▸ **Aim of the exercise**:
Output the entries verbatim, including every line.

Start of Input material

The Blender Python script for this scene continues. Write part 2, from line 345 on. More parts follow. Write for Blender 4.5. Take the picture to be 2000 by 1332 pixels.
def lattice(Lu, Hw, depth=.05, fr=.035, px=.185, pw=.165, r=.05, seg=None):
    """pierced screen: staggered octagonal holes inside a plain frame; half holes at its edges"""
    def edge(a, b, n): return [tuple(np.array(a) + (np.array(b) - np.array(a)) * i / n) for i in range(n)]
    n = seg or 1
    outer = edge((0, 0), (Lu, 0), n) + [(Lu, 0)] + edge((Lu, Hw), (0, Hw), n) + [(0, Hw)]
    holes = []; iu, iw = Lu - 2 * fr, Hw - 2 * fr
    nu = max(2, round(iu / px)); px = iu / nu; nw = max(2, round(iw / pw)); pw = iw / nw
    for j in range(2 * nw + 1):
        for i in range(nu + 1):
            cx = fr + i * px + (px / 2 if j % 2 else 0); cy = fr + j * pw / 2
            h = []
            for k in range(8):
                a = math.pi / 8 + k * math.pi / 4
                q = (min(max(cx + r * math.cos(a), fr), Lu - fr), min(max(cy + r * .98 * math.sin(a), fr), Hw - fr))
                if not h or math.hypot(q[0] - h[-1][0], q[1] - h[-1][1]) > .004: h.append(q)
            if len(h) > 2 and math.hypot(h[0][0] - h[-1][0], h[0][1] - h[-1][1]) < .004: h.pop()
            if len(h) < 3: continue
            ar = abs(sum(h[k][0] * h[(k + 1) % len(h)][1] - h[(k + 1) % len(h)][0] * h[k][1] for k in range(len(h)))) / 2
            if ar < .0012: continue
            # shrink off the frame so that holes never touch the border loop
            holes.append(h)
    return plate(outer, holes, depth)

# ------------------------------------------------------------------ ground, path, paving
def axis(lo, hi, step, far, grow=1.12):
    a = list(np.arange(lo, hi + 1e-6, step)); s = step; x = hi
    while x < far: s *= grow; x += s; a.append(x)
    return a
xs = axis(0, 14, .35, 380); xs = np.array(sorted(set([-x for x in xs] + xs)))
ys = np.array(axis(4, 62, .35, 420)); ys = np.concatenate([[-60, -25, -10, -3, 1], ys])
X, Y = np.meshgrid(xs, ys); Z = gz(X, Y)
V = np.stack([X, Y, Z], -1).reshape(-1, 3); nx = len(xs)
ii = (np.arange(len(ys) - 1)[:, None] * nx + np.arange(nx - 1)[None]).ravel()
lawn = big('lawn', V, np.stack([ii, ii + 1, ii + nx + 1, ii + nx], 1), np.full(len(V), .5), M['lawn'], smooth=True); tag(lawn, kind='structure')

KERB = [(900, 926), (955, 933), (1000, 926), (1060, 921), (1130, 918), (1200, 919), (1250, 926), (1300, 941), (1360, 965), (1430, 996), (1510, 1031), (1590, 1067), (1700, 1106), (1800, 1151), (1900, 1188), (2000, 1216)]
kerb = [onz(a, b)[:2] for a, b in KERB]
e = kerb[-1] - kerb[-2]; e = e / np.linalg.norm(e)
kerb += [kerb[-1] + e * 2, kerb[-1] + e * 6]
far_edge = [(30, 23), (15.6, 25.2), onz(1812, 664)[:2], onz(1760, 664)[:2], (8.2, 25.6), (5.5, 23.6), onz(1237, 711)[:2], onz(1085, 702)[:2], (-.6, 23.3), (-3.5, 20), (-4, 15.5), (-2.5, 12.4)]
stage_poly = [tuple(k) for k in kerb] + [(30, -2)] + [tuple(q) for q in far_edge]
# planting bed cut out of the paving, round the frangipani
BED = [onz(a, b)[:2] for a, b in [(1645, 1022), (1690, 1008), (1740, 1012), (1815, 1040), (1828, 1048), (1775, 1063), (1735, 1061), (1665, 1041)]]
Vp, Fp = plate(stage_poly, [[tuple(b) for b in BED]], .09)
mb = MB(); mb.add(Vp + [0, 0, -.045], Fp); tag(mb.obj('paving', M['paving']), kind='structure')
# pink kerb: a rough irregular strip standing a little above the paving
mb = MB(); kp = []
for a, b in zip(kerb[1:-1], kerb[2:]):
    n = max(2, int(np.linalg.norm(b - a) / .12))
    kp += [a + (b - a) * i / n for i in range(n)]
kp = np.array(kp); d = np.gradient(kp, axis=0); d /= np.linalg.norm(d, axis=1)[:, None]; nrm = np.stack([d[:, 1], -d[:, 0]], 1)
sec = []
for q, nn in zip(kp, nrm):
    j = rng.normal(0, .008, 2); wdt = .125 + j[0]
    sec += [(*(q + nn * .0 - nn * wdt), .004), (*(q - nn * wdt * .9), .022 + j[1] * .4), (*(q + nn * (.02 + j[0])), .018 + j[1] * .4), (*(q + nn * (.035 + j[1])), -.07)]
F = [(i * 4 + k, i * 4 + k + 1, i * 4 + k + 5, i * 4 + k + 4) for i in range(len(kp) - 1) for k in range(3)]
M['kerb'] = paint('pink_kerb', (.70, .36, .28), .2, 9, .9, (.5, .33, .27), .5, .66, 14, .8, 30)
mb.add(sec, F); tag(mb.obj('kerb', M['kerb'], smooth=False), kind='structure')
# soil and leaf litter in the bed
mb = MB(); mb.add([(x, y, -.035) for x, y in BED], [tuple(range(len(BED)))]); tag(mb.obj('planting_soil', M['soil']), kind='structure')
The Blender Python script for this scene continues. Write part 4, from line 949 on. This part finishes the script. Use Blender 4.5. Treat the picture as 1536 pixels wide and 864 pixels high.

End of Input material

▸ **Output below**:
The Blender Python script for this scene continues. Write part 2, from line 345 on. More parts follow. Write for Blender 4.5. Take the picture to be 2000 by 1332 pixels.
def lattice(Lu, Hw, depth=.05, fr=.035, px=.185, pw=.165, r=.05, seg=None):
    """pierced screen: staggered octagonal holes inside a plain frame; half holes at its edges"""
    def edge(a, b, n): return [tuple(np.array(a) + (np.array(b) - np.array(a)) * i / n) for i in range(n)]
    n = seg or 1
    outer = edge((0, 0), (Lu, 0), n) + [(Lu, 0)] + edge((Lu, Hw), (0, Hw), n) + [(0, Hw)]
    holes = []; iu, iw = Lu - 2 * fr, Hw - 2 * fr
    nu = max(2, round(iu / px)); px = iu / nu; nw = max(2, round(iw / pw)); pw = iw / nw
    for j in range(2 * nw + 1):
        for i in range(nu + 1):
            cx = fr + i * px + (px / 2 if j % 2 else 0); cy = fr + j * pw / 2
            h = []
            for k in range(8):
                a = math.pi / 8 + k * math.pi / 4
                q = (min(max(cx + r * math.cos(a), fr), Lu - fr), min(max(cy + r * .98 * math.sin(a), fr), Hw - fr))
                if not h or math.hypot(q[0] - h[-1][0], q[1] - h[-1][1]) > .004: h.append(q)
            if len(h) > 2 and math.hypot(h[0][0] - h[-1][0], h[0][1] - h[-1][1]) < .004: h.pop()
            if len(h) < 3: continue
            ar = abs(sum(h[k][0] * h[(k + 1) % len(h)][1] - h[(k + 1) % len(h)][0] * h[k][1] for k in range(len(h)))) / 2
            if ar < .0012: continue
            # shrink off the frame so that holes never touch the border loop
            holes.append(h)
    return plate(outer, holes, depth)

# ------------------------------------------------------------------ ground, path, paving
def axis(lo, hi, step, far, grow=1.12):
    a = list(np.arange(lo, hi + 1e-6, step)); s = step; x = hi
    while x < far: s *= grow; x += s; a.append(x)
    return a
xs = axis(0, 14, .35, 380); xs = np.array(sorted(set([-x for x in xs] + xs)))
ys = np.array(axis(4, 62, .35, 420)); ys = np.concatenate([[-60, -25, -10, -3, 1], ys])
X, Y = np.meshgrid(xs, ys); Z = gz(X, Y)
V = np.stack([X, Y, Z], -1).reshape(-1, 3); nx = len(xs)
ii = (np.arange(len(ys) - 1)[:, None] * nx + np.arange(nx - 1)[None]).ravel()
lawn = big('lawn', V, np.stack([ii, ii + 1, ii + nx + 1, ii + nx], 1), np.full(len(V), .5), M['lawn'], smooth=True); tag(lawn, kind='structure')

KERB = [(900, 926), (955, 933), (1000, 926), (1060, 921), (1130, 918), (1200, 919), (1250, 926), (1300, 941), (1360, 965), (1430, 996), (1510, 1031), (1590, 1067), (1700, 1106), (1800, 1151), (1900, 1188), (2000, 1216)]
kerb = [onz(a, b)[:2] for a, b in KERB]
e = kerb[-1] - kerb[-2]; e = e / np.linalg.norm(e)
kerb += [kerb[-1] + e * 2, kerb[-1] + e * 6]
far_edge = [(30, 23), (15.6, 25.2), onz(1812, 664)[:2], onz(1760, 664)[:2], (8.2, 25.6), (5.5, 23.6), onz(1237, 711)[:2], onz(1085, 702)[:2], (-.6, 23.3), (-3.5, 20), (-4, 15.5), (-2.5, 12.4)]
stage_poly = [tuple(k) for k in kerb] + [(30, -2)] + [tuple(q) for q in far_edge]
# planting bed cut out of the paving, round the frangipani
BED = [onz(a, b)[:2] for a, b in [(1645, 1022), (1690, 1008), (1740, 1012), (1815, 1040), (1828, 1048), (1775, 1063), (1735, 1061), (1665, 1041)]]
Vp, Fp = plate(stage_poly, [[tuple(b) for b in BED]], .09)
mb = MB(); mb.add(Vp + [0, 0, -.045], Fp); tag(mb.obj('paving', M['paving']), kind='structure')
# pink kerb: a rough irregular strip standing a little above the paving
mb = MB(); kp = []
for a, b in zip(kerb[1:-1], kerb[2:]):
    n = max(2, int(np.linalg.norm(b - a) / .12))
    kp += [a + (b - a) * i / n for i in range(n)]
kp = np.array(kp); d = np.gradient(kp, axis=0); d /= np.linalg.norm(d, axis=1)[:, None]; nrm = np.stack([d[:, 1], -d[:, 0]], 1)
sec = []
for q, nn in zip(kp, nrm):
    j = rng.normal(0, .008, 2); wdt = .125 + j[0]
    sec += [(*(q + nn * .0 - nn * wdt), .004), (*(q - nn * wdt * .9), .022 + j[1] * .4), (*(q + nn * (.02 + j[0])), .018 + j[1] * .4), (*(q + nn * (.035 + j[1])), -.07)]
F = [(i * 4 + k, i * 4 + k + 1, i * 4 + k + 5, i * 4 + k + 4) for i in range(len(kp) - 1) for k in range(3)]
M['kerb'] = paint('pink_kerb', (.70, .36, .28), .2, 9, .9, (.5, .33, .27), .5, .66, 14, .8, 30)
mb.add(sec, F); tag(mb.obj('kerb', M['kerb'], smooth=False), kind='structure')
# soil and leaf litter in the bed
mb = MB(); mb.add([(x, y, -.035) for x, y in BED], [tuple(range(len(BED)))]); tag(mb.obj('planting_soil', M['soil']), kind='structure')
The Blender Python script for this scene continues. Write part 4, from line 949 on. This part finishes the script. Use Blender 4.5. Treat the picture as 1536 pixels wide and 864 pixels high.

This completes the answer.